• TO DO:
Skip the pictures and quote all of the lines exactly.

• INPUT RECORDS:
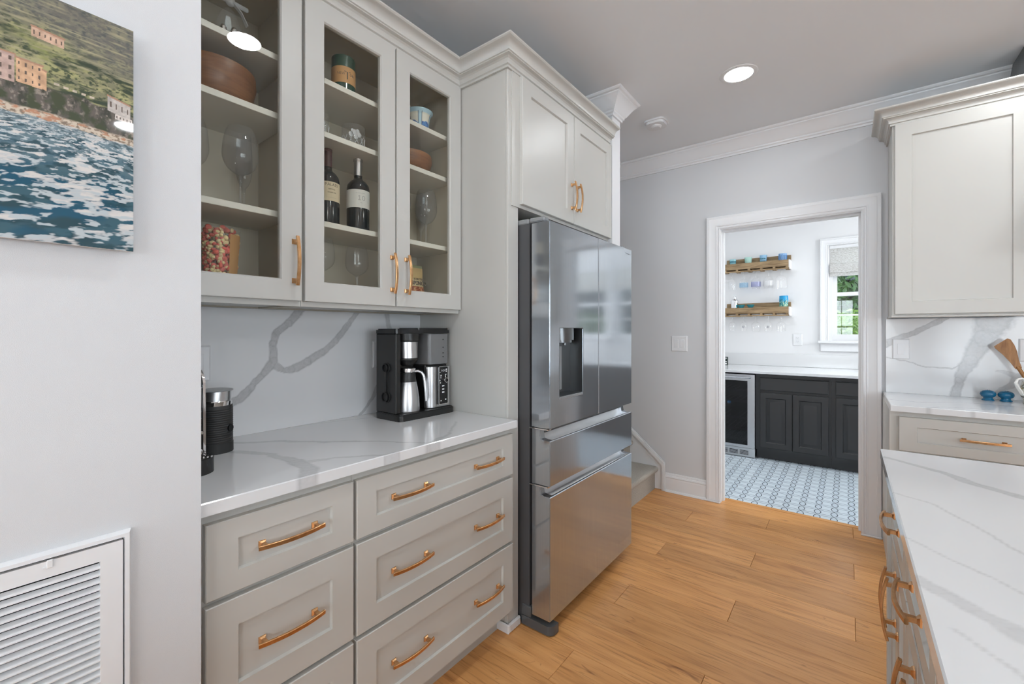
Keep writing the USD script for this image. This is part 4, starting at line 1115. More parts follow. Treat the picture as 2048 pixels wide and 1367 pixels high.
# capsule coffee machine, mostly behind the wall corner
cpm = T('capsule_machine', 'slim chrome and black capsule coffee machine half hidden by the wall corner', 'coffee machine', (-1.52, 0.395, CZ))
side = Polygon([(-1.70, CZ + 0.02), (-1.70, CZ + 0.23)] + arc((-1.64, CZ + 0.215), 0.055, 170, 90, 5) + [(-1.50, CZ + 0.272)] + arc((-1.450, CZ + 0.222), 0.050, 88, 8, 8) + [(-1.398, CZ + 0.05), (-1.402, CZ + 0.02)])
cpm.part('body', prism(side.buffer(-0.004), 'y', 0.343, 0.426), BLACK_GLOSS, smooth=30)
cpm.part('side_panel', cat(prism(side.difference(side.buffer(-0.012)), 'y', 0.426, 0.432), prism(side.difference(side.buffer(-0.012)), 'y', 0.337, 0.343)), CHROME, smooth=30)
cpm.part('front_panel', cat(bx(-1.404, -1.393, 0.346, 0.424, CZ + 0.02, CZ + 0.055, 0.003), bx(-1.404, -1.391, 0.346, 0.424, CZ + 0.095, CZ + 0.104, 0.002), bx(-1.404, -1.394, 0.346, 0.424, CZ + 0.165, CZ + 0.225, 0.004)), CHROME)
cpm.part('vent_grille', cat(*[ball((-1.3975, 0.351 + 0.009 * a + 0.0045 * (b % 2), CZ + 0.112 + 0.009 * b), 0.0028) for a in range(8) for b in range(6)]), CHROME)
foot = Polygon([(-1.70, 0.338), (-1.40, 0.338)] + arc((-1.382, 0.388), 0.056, -64, 64, 12) + [(-1.40, 0.438), (-1.70, 0.438)])
cpm.part('drip_base', cat(prism(foot, 'z', CZ, CZ + 0.040), prism(foot.buffer(-0.003), 'z', CZ + 0.040, CZ + 0.043)), BLACK, smooth=40)
cpm.part('drip_grate', cat(*[bx(-1.388, -1.336, 0.352 + 0.009 * k, 0.356 + 0.009 * k, CZ + 0.043, CZ + 0.047) for k in range(9)]), CHROME, smooth=False)

# ================================================================ INSIDE THE GLASS CABINETS
S1, S2, S3, S0 = 2.207, 2.016, 1.695, 1.440


def shell(outer, t=0.0018):
    """Thin-walled profile: outer (r, z) bottom to top, inner back down."""
    o = np.array(outer, float)
    inner = [(max(r - t, 0.0), z) for r, z in outer[::-1]]
    return list(map(tuple, o)) + inner


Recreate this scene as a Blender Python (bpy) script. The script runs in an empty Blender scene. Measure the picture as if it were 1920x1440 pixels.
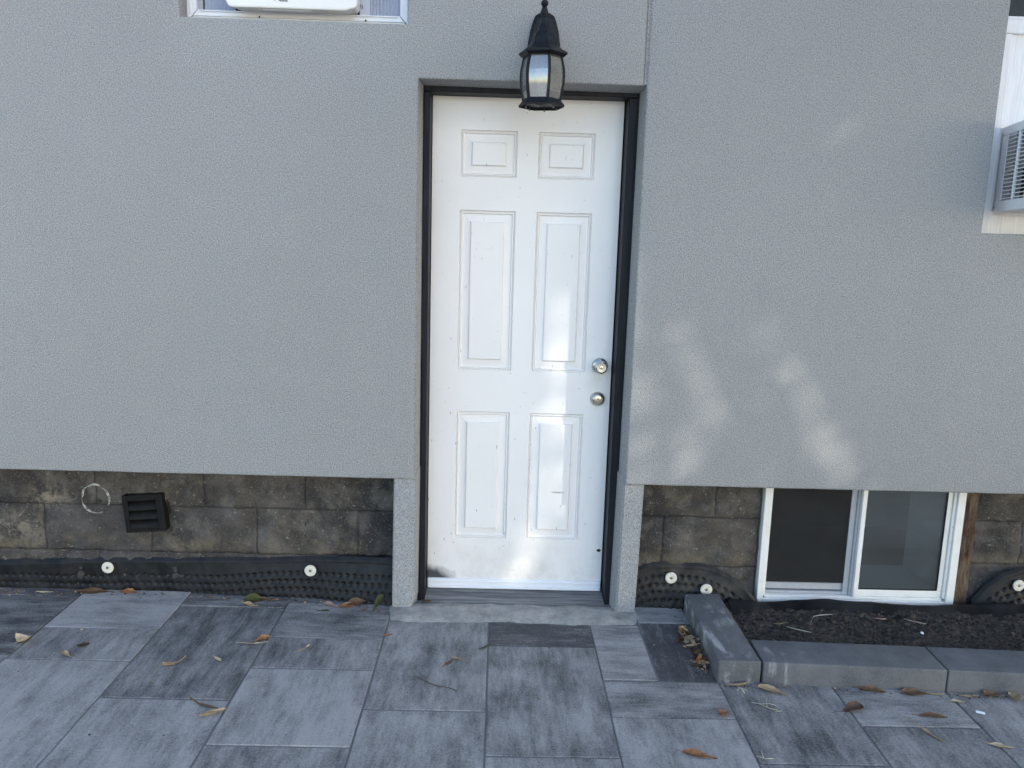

• EXERCISE RESPONSE:
Keep writing the USD script for this image. This is part 4, starting at line 1115. More parts follow. Treat the picture as 2048 pixels wide and 1367 pixels high.
# capsule coffee machine, mostly behind the wall corner
cpm = T('capsule_machine', 'slim chrome and black capsule coffee machine half hidden by the wall corner', 'coffee machine', (-1.52, 0.395, CZ))
side = Polygon([(-1.70, CZ + 0.02), (-1.70, CZ + 0.23)] + arc((-1.64, CZ + 0.215), 0.055, 170, 90, 5) + [(-1.50, CZ + 0.272)] + arc((-1.450, CZ + 0.222), 0.050, 88, 8, 8) + [(-1.398, CZ + 0.05), (-1.402, CZ + 0.02)])
cpm.part('body', prism(side.buffer(-0.004), 'y', 0.343, 0.426), BLACK_GLOSS, smooth=30)
cpm.part('side_panel', cat(prism(side.difference(side.buffer(-0.012)), 'y', 0.426, 0.432), prism(side.difference(side.buffer(-0.012)), 'y', 0.337, 0.343)), CHROME, smooth=30)
cpm.part('front_panel', cat(bx(-1.404, -1.393, 0.346, 0.424, CZ + 0.02, CZ + 0.055, 0.003), bx(-1.404, -1.391, 0.346, 0.424, CZ + 0.095, CZ + 0.104, 0.002), bx(-1.404, -1.394, 0.346, 0.424, CZ + 0.165, CZ + 0.225, 0.004)), CHROME)
cpm.part('vent_grille', cat(*[ball((-1.3975, 0.351 + 0.009 * a + 0.0045 * (b % 2), CZ + 0.112 + 0.009 * b), 0.0028) for a in range(8) for b in range(6)]), CHROME)
foot = Polygon([(-1.70, 0.338), (-1.40, 0.338)] + arc((-1.382, 0.388), 0.056, -64, 64, 12) + [(-1.40, 0.438), (-1.70, 0.438)])
cpm.part('drip_base', cat(prism(foot, 'z', CZ, CZ + 0.040), prism(foot.buffer(-0.003), 'z', CZ + 0.040, CZ + 0.043)), BLACK, smooth=40)
cpm.part('drip_grate', cat(*[bx(-1.388, -1.336, 0.352 + 0.009 * k, 0.356 + 0.009 * k, CZ + 0.043, CZ + 0.047) for k in range(9)]), CHROME, smooth=False)

# ================================================================ INSIDE THE GLASS CABINETS
S1, S2, S3, S0 = 2.207, 2.016, 1.695, 1.440


def shell(outer, t=0.0018):
    """Thin-walled profile: outer (r, z) bottom to top, inner back down."""
    o = np.array(outer, float)
    inner = [(max(r - t, 0.0), z) for r, z in outer[::-1]]
    return list(map(tuple, o)) + inner


Recreate this scene as a Blender Python (bpy) script. The script runs in an empty Blender scene. Measure the picture as if it were 1920x1440 pixels.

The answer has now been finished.